Insomma, nulla deve disturbare la stabilità del sistema di potere di Hun Sen, destinato a proseguire con la figura del figlio. Le sue dichiarazioni sono contraddittorie sull'orizzonte temporale del passo indietro (o meglio di lato), ma di recente è tornato a suggerire che possa essere imminente e avvenire magari subito dopo le prossime elezioni. Di recente, durante una visita al cantiere di una centrale idroelettrica nella provincia di Pursat, ha spiegato che il partito è ben preparato per una nuova leadership. "Abbiamo già preparato il piano.
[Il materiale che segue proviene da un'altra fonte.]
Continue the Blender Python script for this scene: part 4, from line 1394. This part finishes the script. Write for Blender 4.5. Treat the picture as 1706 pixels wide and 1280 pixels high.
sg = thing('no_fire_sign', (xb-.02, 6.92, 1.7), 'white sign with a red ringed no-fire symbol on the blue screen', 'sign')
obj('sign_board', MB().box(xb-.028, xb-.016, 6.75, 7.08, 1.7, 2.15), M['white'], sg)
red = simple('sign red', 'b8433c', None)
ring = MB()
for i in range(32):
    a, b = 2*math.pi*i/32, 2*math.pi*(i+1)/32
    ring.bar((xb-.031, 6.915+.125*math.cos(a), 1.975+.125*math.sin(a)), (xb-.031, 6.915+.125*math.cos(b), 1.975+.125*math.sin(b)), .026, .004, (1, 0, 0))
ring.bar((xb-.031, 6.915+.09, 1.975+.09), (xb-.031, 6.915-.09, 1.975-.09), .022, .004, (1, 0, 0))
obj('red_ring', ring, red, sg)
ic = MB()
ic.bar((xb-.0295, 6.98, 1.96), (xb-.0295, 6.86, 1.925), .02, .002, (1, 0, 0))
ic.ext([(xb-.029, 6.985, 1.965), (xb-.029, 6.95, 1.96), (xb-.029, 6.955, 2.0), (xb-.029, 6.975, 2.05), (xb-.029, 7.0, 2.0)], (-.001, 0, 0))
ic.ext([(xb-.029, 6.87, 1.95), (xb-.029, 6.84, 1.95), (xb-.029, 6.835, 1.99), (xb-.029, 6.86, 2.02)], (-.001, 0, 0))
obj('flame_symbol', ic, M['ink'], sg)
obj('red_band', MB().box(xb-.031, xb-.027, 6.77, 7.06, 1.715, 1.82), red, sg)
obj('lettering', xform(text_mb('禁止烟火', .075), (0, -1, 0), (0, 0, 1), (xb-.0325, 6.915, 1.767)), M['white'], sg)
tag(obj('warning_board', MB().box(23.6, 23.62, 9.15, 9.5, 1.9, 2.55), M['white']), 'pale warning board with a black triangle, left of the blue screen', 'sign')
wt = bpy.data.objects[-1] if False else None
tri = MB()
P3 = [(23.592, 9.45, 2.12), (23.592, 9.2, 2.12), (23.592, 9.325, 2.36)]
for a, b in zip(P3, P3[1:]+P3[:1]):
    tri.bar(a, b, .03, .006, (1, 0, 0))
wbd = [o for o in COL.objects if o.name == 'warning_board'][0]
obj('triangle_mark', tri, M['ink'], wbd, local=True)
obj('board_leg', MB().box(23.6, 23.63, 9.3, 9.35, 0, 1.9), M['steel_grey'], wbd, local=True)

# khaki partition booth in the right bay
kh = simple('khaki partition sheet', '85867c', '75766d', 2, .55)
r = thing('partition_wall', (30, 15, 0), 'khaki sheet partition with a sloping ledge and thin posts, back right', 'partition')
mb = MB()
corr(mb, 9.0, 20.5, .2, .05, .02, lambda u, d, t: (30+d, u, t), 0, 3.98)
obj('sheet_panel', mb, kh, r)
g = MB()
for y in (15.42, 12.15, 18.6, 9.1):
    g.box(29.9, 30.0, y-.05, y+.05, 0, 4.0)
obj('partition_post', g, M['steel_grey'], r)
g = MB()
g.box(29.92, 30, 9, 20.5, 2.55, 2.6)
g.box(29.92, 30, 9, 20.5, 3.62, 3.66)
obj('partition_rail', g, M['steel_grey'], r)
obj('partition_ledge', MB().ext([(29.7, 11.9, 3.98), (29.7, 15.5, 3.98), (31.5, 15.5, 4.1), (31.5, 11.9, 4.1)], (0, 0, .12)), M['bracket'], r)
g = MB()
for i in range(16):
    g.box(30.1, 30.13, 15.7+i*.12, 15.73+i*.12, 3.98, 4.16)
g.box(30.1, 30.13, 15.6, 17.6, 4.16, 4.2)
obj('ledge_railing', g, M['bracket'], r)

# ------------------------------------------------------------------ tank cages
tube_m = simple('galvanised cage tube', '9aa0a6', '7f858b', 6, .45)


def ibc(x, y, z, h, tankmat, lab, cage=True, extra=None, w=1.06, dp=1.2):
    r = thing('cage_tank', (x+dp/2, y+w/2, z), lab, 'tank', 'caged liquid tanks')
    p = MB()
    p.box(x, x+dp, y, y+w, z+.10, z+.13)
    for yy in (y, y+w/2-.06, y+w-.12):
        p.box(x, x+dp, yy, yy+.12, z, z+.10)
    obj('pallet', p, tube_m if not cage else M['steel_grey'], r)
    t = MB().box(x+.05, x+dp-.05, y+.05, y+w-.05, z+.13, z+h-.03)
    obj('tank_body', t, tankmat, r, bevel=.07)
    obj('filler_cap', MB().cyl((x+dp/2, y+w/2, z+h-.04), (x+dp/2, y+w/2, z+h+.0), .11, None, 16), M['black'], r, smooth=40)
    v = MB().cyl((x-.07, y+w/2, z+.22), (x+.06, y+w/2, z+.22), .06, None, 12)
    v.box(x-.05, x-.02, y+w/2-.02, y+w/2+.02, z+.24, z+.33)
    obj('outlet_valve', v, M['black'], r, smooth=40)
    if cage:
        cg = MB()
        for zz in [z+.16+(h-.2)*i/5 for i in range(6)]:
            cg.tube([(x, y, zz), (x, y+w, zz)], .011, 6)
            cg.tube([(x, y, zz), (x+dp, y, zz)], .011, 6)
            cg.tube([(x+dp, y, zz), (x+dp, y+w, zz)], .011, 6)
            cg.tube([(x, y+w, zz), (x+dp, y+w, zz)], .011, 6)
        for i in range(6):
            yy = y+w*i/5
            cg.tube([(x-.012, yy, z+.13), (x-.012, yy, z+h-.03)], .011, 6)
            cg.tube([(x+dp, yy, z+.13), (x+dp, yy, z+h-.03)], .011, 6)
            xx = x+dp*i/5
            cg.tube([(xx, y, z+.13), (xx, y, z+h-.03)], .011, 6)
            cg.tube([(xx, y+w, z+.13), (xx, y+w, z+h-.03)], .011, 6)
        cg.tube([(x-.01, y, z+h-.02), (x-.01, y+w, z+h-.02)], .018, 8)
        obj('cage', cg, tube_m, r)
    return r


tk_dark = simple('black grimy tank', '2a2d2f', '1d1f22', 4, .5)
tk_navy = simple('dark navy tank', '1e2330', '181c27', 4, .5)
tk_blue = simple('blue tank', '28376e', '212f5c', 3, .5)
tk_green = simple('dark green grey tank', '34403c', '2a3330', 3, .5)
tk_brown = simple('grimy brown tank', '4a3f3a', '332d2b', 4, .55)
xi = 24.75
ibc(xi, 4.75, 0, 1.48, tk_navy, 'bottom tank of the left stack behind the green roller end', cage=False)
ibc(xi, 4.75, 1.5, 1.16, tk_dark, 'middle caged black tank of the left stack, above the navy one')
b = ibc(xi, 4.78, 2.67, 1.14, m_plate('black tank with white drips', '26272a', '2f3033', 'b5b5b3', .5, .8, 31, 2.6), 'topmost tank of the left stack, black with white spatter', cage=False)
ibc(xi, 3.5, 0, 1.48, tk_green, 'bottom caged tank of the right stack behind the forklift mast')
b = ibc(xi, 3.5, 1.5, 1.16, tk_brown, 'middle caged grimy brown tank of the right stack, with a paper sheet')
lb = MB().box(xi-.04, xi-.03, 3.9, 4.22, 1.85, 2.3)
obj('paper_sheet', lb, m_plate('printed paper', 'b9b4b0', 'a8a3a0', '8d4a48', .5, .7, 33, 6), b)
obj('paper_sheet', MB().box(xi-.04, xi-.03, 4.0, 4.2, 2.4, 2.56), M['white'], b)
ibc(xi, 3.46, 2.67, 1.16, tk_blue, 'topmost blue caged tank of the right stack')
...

Quando sarà il momento giusto, solo questo conta", ha detto, aggiungendo: "Abbiamo trovato dei potenziali giovani successori, e dovremmo passare il (testimone) a loro e stare dietro a loro".

Nell'ultimo Congresso, d'altronde, Hun Sen è riuscito a nominare due nuovi vicepresidenti del Partito: il ministro della Difesa Tea Banh e il vice primo ministro Men Sam An, entrambi suoi stretti alleati. Una mossa utile a rafforzare l'appoggio delle élite militari e ad assestare un duro colpo al ministro dell'Interno Sar Kheng, l'unico che aveva avuto il coraggio di esprimere perplessità sull'indicazione di Hun Manet come suo successore. Alcuni osservatori ritengono comunque che ci sia ancora qualche cosa da fare per unire tutti i pezzi del partito e convincere i dirigenti più anziani ad accettare la nomina di Hun Manet. Non a caso, fino a qualche tempo fa erano arrivate dichiarazioni di Hun Sen che sembravano alludere a una successione solo dopo le elezioni del 2028. A breve sapremo. Ma una cosa è certa: col voto del 23 luglio prossimo i cambogiani non saranno certo in grado di esprimere eventuale insoddisfazione verso uno dei leader più longevi al mondo. Un leader destinato a restare ancora al timone. Sul palcoscenico o dietro le quinte, il nome sarà sempre il suo.